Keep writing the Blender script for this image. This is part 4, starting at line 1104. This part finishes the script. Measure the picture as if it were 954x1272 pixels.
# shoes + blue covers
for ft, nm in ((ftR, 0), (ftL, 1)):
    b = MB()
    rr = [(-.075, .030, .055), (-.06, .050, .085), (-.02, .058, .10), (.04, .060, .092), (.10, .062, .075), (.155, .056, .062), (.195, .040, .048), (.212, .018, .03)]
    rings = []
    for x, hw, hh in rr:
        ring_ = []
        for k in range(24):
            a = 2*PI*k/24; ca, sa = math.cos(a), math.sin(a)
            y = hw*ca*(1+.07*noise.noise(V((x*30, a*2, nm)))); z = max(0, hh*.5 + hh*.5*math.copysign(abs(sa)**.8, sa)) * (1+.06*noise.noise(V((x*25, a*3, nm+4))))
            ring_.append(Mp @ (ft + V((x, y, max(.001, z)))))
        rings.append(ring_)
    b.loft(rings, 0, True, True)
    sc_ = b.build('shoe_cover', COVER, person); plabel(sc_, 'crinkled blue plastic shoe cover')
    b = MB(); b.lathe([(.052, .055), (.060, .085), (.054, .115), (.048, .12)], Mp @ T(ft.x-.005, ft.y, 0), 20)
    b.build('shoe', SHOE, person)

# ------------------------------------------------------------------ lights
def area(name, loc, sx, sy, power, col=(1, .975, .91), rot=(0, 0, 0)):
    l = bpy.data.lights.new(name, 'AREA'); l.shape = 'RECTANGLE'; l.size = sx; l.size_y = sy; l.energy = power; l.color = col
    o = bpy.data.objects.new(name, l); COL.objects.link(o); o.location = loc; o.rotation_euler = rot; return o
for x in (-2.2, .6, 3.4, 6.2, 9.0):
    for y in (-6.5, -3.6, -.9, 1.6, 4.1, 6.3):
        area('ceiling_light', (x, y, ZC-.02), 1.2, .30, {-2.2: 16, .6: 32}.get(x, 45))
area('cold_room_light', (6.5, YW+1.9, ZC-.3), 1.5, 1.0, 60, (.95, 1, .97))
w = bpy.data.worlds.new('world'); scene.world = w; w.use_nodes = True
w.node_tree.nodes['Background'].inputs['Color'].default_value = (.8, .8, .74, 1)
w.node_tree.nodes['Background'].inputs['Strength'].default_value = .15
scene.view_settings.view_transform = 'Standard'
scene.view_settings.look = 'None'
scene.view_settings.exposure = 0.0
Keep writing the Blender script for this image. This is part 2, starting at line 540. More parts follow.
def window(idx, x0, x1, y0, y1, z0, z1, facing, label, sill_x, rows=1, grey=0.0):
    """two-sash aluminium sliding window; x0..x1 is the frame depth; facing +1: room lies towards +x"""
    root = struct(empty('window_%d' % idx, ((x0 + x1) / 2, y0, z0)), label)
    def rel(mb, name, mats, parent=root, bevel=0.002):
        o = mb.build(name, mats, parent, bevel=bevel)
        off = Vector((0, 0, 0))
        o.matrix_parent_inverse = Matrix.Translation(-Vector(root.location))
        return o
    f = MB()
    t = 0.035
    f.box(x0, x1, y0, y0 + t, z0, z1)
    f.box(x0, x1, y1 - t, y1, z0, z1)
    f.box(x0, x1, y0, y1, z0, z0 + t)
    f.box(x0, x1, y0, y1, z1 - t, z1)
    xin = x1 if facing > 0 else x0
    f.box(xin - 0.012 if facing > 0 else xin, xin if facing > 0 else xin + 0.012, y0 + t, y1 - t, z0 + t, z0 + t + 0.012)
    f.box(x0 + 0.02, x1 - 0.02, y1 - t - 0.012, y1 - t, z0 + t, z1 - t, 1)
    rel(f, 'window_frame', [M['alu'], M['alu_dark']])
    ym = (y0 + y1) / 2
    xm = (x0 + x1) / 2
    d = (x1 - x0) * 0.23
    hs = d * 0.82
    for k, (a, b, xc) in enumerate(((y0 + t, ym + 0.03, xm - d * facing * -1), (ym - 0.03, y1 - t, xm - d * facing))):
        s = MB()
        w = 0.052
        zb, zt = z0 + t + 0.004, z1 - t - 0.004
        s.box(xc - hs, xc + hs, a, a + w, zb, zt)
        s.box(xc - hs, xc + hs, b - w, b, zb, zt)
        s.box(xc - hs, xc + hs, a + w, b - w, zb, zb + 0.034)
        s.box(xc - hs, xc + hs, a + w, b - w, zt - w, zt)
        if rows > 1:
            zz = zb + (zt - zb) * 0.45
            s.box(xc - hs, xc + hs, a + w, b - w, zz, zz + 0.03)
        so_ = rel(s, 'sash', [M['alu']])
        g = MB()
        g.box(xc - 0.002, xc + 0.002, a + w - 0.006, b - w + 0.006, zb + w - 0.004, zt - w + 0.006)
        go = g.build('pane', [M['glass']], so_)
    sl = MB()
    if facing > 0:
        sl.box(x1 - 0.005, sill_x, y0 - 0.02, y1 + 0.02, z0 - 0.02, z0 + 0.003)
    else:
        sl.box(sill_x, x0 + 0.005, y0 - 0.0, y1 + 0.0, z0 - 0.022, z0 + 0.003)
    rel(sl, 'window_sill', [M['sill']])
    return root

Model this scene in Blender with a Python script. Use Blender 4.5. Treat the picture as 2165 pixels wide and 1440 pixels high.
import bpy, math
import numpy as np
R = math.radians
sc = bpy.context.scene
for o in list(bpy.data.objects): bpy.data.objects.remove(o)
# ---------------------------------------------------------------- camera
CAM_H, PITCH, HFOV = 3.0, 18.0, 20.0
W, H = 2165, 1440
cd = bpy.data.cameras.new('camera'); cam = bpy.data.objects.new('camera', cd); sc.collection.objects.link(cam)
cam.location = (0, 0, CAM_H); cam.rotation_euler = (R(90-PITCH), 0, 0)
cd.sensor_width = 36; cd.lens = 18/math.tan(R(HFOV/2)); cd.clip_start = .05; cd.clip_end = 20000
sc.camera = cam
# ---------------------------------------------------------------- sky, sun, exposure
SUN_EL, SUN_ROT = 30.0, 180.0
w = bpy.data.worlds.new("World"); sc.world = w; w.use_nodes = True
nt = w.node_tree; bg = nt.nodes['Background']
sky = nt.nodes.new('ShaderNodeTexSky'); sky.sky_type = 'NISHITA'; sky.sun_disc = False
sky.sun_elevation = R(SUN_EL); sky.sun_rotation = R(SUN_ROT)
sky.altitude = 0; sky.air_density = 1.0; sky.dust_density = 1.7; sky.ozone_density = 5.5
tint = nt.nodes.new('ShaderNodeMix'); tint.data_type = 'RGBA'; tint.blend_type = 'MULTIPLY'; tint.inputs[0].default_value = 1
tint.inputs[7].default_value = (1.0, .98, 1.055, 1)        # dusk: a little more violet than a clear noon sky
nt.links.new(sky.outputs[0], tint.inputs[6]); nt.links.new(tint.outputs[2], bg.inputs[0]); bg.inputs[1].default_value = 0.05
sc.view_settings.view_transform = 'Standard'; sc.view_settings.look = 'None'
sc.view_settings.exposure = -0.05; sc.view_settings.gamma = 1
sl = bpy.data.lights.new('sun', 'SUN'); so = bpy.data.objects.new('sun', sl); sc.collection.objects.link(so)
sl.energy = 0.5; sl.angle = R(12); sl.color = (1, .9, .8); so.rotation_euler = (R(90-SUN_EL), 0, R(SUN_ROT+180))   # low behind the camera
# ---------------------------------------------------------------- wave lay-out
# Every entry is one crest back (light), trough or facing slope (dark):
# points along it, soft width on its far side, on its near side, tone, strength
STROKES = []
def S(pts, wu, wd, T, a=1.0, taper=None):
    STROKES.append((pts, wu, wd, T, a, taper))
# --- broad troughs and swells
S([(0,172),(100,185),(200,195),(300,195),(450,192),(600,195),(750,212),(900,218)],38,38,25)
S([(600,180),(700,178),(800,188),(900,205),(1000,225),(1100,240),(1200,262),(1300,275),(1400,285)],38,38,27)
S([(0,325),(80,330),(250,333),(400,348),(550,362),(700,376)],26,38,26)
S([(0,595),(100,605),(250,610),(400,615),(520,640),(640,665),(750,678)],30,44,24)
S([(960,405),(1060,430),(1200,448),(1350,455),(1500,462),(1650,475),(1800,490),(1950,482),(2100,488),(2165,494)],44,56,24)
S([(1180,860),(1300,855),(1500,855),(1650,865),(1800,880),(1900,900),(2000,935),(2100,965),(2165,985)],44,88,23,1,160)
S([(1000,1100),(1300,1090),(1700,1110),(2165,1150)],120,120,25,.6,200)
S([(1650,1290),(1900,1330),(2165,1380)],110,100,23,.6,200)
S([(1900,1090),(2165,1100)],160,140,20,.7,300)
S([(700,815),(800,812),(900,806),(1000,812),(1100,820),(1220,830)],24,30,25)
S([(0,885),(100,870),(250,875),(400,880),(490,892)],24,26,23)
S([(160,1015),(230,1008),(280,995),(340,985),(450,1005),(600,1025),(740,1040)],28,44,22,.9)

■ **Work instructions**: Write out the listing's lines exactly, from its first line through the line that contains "b.build('shoe', SHOE, person)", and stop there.

■ **Solution for this task**:
Keep writing the Blender script for this image. This is part 4, starting at line 1104. This part finishes the script. Measure the picture as if it were 954x1272 pixels.
# shoes + blue covers
for ft, nm in ((ftR, 0), (ftL, 1)):
    b = MB()
    rr = [(-.075, .030, .055), (-.06, .050, .085), (-.02, .058, .10), (.04, .060, .092), (.10, .062, .075), (.155, .056, .062), (.195, .040, .048), (.212, .018, .03)]
    rings = []
    for x, hw, hh in rr:
        ring_ = []
        for k in range(24):
            a = 2*PI*k/24; ca, sa = math.cos(a), math.sin(a)
            y = hw*ca*(1+.07*noise.noise(V((x*30, a*2, nm)))); z = max(0, hh*.5 + hh*.5*math.copysign(abs(sa)**.8, sa)) * (1+.06*noise.noise(V((x*25, a*3, nm+4))))
            ring_.append(Mp @ (ft + V((x, y, max(.001, z)))))
        rings.append(ring_)
    b.loft(rings, 0, True, True)
    sc_ = b.build('shoe_cover', COVER, person); plabel(sc_, 'crinkled blue plastic shoe cover')
    b = MB(); b.lathe([(.052, .055), (.060, .085), (.054, .115), (.048, .12)], Mp @ T(ft.x-.005, ft.y, 0), 20)
    b.build('shoe', SHOE, person)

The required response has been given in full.